-- START OF Data section --
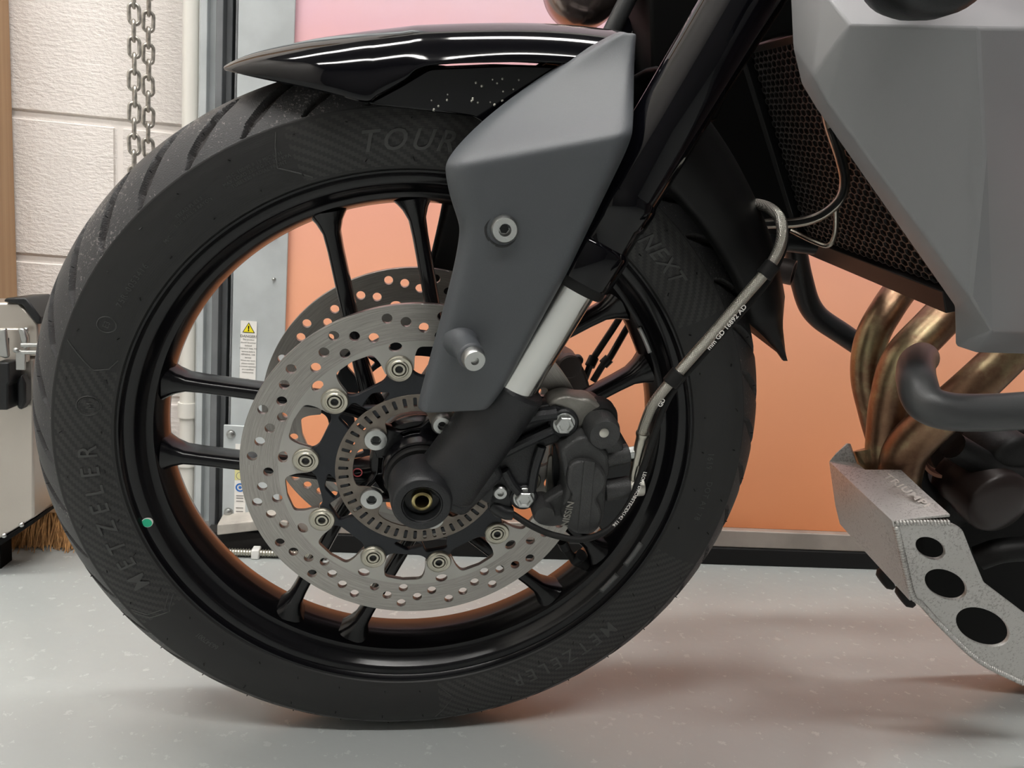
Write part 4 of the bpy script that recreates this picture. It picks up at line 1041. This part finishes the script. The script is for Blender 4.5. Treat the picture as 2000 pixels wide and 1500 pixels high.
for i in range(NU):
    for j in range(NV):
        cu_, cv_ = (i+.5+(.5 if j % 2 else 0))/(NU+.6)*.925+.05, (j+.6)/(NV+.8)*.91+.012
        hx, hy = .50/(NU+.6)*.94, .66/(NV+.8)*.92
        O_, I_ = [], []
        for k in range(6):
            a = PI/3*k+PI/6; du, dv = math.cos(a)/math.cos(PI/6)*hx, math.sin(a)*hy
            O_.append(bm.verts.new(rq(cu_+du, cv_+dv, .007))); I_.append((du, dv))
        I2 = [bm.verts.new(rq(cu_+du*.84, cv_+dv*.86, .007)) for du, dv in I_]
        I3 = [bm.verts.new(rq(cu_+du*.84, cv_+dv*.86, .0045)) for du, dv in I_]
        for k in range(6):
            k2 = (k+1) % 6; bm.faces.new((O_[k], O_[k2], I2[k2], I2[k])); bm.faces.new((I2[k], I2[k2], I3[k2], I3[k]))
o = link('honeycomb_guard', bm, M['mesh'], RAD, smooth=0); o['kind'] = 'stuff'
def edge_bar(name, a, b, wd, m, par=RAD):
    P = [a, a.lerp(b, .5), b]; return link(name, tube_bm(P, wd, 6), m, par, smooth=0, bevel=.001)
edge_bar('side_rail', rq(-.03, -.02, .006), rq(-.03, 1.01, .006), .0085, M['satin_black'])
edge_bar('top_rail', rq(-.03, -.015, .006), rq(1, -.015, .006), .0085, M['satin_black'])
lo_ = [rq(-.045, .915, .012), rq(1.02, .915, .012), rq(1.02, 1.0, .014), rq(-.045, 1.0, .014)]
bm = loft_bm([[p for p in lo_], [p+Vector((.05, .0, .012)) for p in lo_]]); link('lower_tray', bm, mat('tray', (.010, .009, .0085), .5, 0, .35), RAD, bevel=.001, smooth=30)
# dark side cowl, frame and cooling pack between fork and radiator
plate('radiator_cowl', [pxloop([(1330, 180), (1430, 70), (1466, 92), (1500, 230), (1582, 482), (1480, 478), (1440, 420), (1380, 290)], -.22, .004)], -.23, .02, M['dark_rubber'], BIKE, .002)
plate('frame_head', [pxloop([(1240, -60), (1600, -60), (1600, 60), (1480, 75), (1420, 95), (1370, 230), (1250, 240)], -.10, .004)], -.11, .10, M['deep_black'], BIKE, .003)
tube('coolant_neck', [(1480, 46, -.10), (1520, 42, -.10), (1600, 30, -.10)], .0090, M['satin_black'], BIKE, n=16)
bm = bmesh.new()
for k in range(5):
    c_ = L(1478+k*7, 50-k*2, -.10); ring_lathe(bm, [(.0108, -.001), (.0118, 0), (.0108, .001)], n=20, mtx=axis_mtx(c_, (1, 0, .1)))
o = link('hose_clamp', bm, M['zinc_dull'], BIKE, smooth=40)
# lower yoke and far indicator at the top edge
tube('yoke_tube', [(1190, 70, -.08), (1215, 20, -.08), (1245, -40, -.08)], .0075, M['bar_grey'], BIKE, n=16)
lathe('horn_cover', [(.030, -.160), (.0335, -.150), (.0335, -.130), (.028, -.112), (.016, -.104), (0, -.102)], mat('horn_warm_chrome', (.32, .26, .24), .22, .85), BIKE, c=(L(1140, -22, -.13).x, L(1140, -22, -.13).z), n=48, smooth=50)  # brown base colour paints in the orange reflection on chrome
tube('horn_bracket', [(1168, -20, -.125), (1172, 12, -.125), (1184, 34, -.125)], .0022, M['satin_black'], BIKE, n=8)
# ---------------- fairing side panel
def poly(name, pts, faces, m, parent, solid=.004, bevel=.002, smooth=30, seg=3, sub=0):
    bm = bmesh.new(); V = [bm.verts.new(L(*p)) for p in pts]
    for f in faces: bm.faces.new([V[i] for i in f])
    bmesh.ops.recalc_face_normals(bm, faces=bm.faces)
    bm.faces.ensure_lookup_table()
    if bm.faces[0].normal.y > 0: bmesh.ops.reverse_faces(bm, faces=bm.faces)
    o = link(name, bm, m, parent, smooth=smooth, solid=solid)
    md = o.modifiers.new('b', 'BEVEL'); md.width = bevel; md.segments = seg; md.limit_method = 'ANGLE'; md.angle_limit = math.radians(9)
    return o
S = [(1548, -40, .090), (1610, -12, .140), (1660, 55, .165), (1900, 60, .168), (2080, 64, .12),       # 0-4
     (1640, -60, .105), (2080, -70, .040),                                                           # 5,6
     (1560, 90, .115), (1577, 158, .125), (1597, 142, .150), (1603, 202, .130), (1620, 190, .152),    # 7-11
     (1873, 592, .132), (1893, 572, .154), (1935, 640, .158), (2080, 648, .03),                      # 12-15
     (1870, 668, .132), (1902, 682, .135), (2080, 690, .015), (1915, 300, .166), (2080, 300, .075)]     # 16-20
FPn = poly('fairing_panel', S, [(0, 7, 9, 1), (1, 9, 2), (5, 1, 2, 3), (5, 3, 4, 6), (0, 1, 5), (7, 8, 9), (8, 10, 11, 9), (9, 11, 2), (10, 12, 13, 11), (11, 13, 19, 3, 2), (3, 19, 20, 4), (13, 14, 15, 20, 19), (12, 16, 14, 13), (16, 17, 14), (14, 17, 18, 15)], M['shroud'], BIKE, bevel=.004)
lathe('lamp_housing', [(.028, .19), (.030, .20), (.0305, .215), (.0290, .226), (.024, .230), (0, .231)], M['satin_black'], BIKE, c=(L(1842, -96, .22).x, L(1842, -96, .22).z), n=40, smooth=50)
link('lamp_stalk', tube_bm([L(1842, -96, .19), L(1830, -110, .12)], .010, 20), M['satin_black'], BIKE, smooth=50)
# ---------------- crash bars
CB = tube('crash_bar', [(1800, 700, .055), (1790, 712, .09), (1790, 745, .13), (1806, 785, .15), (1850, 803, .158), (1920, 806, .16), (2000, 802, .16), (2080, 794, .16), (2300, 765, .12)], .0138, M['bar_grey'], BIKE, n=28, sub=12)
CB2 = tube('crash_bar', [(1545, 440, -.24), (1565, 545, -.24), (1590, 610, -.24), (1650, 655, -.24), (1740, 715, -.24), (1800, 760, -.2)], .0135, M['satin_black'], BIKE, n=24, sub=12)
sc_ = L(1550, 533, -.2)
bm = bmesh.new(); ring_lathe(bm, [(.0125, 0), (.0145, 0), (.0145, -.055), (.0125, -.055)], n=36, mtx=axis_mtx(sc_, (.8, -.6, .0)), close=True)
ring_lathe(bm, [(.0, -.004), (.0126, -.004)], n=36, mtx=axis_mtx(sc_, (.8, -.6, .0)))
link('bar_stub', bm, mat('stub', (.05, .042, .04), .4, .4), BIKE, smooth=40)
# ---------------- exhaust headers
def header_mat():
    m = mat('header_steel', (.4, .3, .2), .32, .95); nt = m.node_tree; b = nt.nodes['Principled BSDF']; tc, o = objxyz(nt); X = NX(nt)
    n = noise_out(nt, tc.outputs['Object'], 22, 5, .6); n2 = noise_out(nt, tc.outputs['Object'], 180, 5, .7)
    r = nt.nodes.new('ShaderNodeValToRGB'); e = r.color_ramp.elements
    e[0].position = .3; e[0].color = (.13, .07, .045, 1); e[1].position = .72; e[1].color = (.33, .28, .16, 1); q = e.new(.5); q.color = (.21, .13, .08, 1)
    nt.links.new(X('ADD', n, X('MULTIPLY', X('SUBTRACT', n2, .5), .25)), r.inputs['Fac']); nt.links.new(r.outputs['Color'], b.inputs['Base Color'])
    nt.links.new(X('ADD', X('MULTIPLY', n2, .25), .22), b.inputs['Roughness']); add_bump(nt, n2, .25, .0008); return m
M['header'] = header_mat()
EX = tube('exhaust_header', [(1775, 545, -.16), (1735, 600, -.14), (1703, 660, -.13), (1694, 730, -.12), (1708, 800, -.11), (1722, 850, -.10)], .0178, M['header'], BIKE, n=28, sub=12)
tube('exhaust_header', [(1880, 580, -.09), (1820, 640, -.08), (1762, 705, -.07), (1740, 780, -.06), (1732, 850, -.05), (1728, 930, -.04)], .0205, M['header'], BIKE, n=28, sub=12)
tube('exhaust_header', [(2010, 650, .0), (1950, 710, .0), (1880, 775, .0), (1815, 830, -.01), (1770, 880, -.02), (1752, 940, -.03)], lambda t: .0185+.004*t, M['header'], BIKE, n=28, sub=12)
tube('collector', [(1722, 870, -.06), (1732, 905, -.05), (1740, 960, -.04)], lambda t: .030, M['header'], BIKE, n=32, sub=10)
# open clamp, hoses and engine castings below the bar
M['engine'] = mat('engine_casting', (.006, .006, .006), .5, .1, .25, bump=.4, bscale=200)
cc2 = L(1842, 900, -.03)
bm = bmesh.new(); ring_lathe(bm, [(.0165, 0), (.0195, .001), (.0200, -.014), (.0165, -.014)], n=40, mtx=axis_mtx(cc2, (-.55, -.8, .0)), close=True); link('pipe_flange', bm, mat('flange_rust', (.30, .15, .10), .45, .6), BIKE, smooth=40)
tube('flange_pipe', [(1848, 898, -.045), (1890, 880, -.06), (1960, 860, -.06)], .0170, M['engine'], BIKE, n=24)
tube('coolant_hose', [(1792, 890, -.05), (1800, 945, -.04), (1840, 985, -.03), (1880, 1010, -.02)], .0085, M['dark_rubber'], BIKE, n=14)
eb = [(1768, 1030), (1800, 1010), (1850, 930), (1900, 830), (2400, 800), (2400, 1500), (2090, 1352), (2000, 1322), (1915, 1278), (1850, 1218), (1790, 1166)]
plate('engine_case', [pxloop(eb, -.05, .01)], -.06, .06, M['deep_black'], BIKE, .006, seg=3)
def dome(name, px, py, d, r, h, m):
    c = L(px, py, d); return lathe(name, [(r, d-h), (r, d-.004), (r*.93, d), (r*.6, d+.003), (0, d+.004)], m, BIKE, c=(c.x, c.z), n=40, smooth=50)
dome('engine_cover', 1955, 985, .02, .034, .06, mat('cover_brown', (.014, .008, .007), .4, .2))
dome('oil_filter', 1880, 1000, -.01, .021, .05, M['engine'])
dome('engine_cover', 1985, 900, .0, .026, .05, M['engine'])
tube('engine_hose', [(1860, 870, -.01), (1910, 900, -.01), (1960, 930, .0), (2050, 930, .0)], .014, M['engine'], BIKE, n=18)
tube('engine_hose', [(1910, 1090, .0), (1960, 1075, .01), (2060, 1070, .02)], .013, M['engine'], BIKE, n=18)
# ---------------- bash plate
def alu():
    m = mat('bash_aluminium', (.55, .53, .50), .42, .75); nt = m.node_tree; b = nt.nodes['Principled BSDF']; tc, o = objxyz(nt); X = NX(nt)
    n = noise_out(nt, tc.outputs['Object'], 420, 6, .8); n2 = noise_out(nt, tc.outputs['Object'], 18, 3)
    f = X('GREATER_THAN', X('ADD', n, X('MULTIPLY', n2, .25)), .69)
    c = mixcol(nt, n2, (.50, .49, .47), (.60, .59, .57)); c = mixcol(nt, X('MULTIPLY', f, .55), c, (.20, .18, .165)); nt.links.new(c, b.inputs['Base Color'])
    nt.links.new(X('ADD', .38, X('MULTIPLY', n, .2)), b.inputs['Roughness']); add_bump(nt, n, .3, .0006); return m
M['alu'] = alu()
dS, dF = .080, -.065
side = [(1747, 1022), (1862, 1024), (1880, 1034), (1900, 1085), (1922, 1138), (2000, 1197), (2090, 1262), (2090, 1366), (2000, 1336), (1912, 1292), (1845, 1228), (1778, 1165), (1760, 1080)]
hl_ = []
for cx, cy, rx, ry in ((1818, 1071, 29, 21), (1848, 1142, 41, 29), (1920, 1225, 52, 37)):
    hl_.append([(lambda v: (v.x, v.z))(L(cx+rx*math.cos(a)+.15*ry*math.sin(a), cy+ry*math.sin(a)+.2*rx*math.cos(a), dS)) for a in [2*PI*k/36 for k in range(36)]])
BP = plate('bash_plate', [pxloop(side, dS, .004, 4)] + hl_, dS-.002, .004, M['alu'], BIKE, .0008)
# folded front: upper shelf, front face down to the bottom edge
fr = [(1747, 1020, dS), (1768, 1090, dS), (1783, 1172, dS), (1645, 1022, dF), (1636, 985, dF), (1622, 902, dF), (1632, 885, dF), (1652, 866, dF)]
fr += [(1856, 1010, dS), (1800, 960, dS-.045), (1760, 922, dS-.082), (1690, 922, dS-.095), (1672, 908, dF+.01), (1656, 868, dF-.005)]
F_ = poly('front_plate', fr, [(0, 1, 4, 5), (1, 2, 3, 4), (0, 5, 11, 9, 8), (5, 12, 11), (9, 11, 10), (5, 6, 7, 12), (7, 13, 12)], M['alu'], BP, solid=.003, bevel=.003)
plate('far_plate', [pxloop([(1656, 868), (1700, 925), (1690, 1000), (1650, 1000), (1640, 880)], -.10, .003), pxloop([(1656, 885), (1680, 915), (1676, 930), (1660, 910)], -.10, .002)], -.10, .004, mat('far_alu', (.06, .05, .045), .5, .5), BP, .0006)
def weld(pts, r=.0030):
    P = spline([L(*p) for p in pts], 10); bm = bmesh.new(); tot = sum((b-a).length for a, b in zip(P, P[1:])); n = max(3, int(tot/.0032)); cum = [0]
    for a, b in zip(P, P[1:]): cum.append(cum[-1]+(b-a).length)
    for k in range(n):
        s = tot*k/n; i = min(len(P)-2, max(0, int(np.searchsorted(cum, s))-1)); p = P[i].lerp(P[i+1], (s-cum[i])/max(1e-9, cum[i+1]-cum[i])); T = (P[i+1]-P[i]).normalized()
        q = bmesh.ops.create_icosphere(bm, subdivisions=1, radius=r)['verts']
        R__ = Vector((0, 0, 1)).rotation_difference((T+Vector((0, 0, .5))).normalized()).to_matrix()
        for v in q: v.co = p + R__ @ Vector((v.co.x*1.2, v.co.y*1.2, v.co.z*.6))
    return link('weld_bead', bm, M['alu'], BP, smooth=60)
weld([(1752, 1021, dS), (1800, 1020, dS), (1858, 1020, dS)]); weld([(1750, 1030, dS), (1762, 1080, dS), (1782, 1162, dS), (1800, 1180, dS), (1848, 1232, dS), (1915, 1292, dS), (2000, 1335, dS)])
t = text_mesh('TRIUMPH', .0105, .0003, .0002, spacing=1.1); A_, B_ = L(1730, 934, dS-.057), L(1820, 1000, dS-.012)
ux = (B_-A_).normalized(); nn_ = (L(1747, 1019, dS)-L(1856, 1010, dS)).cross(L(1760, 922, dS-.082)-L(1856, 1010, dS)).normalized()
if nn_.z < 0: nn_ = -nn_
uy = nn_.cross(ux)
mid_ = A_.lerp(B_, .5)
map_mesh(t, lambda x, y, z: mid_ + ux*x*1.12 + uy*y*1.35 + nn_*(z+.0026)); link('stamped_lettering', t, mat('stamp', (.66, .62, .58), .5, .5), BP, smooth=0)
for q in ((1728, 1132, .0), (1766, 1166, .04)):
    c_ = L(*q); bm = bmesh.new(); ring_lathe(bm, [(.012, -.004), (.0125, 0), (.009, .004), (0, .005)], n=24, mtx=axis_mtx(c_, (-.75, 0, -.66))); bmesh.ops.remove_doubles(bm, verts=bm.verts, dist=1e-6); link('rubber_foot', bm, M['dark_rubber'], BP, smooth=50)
-- END OF Data section --
== What is being asked ==
Extract each line holding the string "pxloop".

== Task answer ==
plate('radiator_cowl', [pxloop([(1330, 180), (1430, 70), (1466, 92), (1500, 230), (1582, 482), (1480, 478), (1440, 420), (1380, 290)], -.22, .004)], -.23, .02, M['dark_rubber'], BIKE, .002)
plate('frame_head', [pxloop([(1240, -60), (1600, -60), (1600, 60), (1480, 75), (1420, 95), (1370, 230), (1250, 240)], -.10, .004)], -.11, .10, M['deep_black'], BIKE, .003)
plate('engine_case', [pxloop(eb, -.05, .01)], -.06, .06, M['deep_black'], BIKE, .006, seg=3)
BP = plate('bash_plate', [pxloop(side, dS, .004, 4)] + hl_, dS-.002, .004, M['alu'], BIKE, .0008)
plate('far_plate', [pxloop([(1656, 868), (1700, 925), (1690, 1000), (1650, 1000), (1640, 880)], -.10, .003), pxloop([(1656, 885), (1680, 915), (1676, 930), (1660, 910)], -.10, .002)], -.10, .004, mat('far_alu', (.06, .05, .045), .5, .5), BP, .0006)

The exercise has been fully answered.